Stellus Capital: Bank A Cool 10.4% Yield From This BDC (NYSE:SCM)

Stock Market Capital Gains Increasing From A Bull Market

Darren415

Investing in BDCs can feel like a popularity contest at times, with bigger names such as Ares Capital (ARCC) and Owl Rock Capital (ORCC) getting outsized attention. While both of these are well respected names in their own right, they are also subject to the law of big numbers, as it would take ever increasing amounts of capital for them to continue growing.

That’s why pays to be diversified when it comes to BDCs, as the smaller ones require less capital to significantly move the needle. This brings me to Stellus Capital Investment Corp. (NYSE:SCM), which is an up and coming BDC that also pays a high yield. This article highlights why SCM may be a good choice for those seeking higher income and diversification, so let’s get started.

Why SCM?

Stellus Capital is an externally-managed BDC that focuses on providing debt financing solutions to middle market companies in the U.S., with annual EBITDA in the $5-50M range. SCM went public in 2012 and received its first and second SBIC licenses in 2014 and 2019. Since IPO, SCM has invested over $8 billion across 300+ companies in 20 industries.

As one would expect from a smaller BDC, SCM has seen faster portfolio growth than a number of its bigger peers, as reflected by its 17% portfolio CAGR over the past 3 years, to $852 million across 83 different companies. Importantly, SCM didn’t sacrifice returns for the sake of growth, as it’s generated a strong return on equity of 9.5% since IPO, with a 5-year ROE of 9.8%. This has enabled SCM to pay $12.67 in cumulative dividends since IPO, which means that initial investors who held SCM in a tax-advantaged retirement account have already gotten 86% of their initial investment back.

SCM’s portfolio is also well-diversified by geography and segment, with business services, healthcare, aerospace & defense, and consumer goods representing half of its investment portfolio. It also maintains a rather safe investment profile with 92% of the debt portfolio being first lien debt, which sit at the top of the capital stack. Much of the remaining debt portfolio (8%) is in the form of second lien debt, and less than 1% is allocated to unsecured debt.

scm stock

SCM Portfolio Mix (Investor Presentation)

Meanwhile, SCM’s portfolio appears to be rather healthy with less than 4% of portfolio fair value carrying the higher risk ratings of 4 or 5 (less than 1% is in the highest risk rating of 5). Furthermore, SCM generated $0.29 in core net investment income per share during the second quarter, more than covering its $0.28 regular dividend on a per quarter basis (paid monthly).

Also encouraging, SCM generated significant realized gains on portfolio exits last year, totaling $23.7 million or $1.22 per share, and an additional $3.5 million during the first quarter. Management expects to generate additional realized gains over the next several quarters, and this resulted in the declaration of a $0.06 supplemental dividend for the third quarter. Management also stated that they expect to pay $0.34 per quarter (regular plus supplemental) for the foreseeable future. This equates to a high 10.4% dividend yield based on the current share price of $13.06.

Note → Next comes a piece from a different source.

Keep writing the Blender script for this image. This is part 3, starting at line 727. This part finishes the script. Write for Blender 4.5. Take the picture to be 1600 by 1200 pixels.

Risks to SCM include potential for economic headwinds to its portfolio investments. At present, SCM has four loans on non-accrual, comprising 2.8% of the portfolio fair value, up from 3 loans on non-accrual comprising 0.7% of fair value at the end of Q1. This is something worth monitoring. NAV per share also declined by $0.29 on a sequential basis, but that was more of a function of widening credit spreads (market volatility), and this is something that most peer BDCs have also seen.

Nonetheless, I see SCM as being well-positioned for a rising rate environment, as 97% of its debt portfolio is floating rate. This is considering that most investors see a 75 basis point rate this month by the Fed as being a foregone conclusion. SCM also maintains a safe balance sheet, with regulatory leverage of 1.08x, sitting well below the 2.0x statutory limit.

Lastly, I see value in SCM at the current price of $13.06, equating to a 0.91x price to book value. This implies a potential one-year 20% total return (including dividends) should SCM return to its book value. Sell side analysts have a consensus Buy rating on the stock, with an average price target of $14.

Investor Takeaway

In conclusion, I believe that SCM is a good high-yielding investment opportunity at present. The company has generated strong growth in both its portfolio and dividend payments in recent years, while also maintaining a healthy balance sheet. Additionally, the company’s 97% floating rate debt portfolio should benefit from rising interest rates. As such, SCM is set up for potentially strong returns at the current price.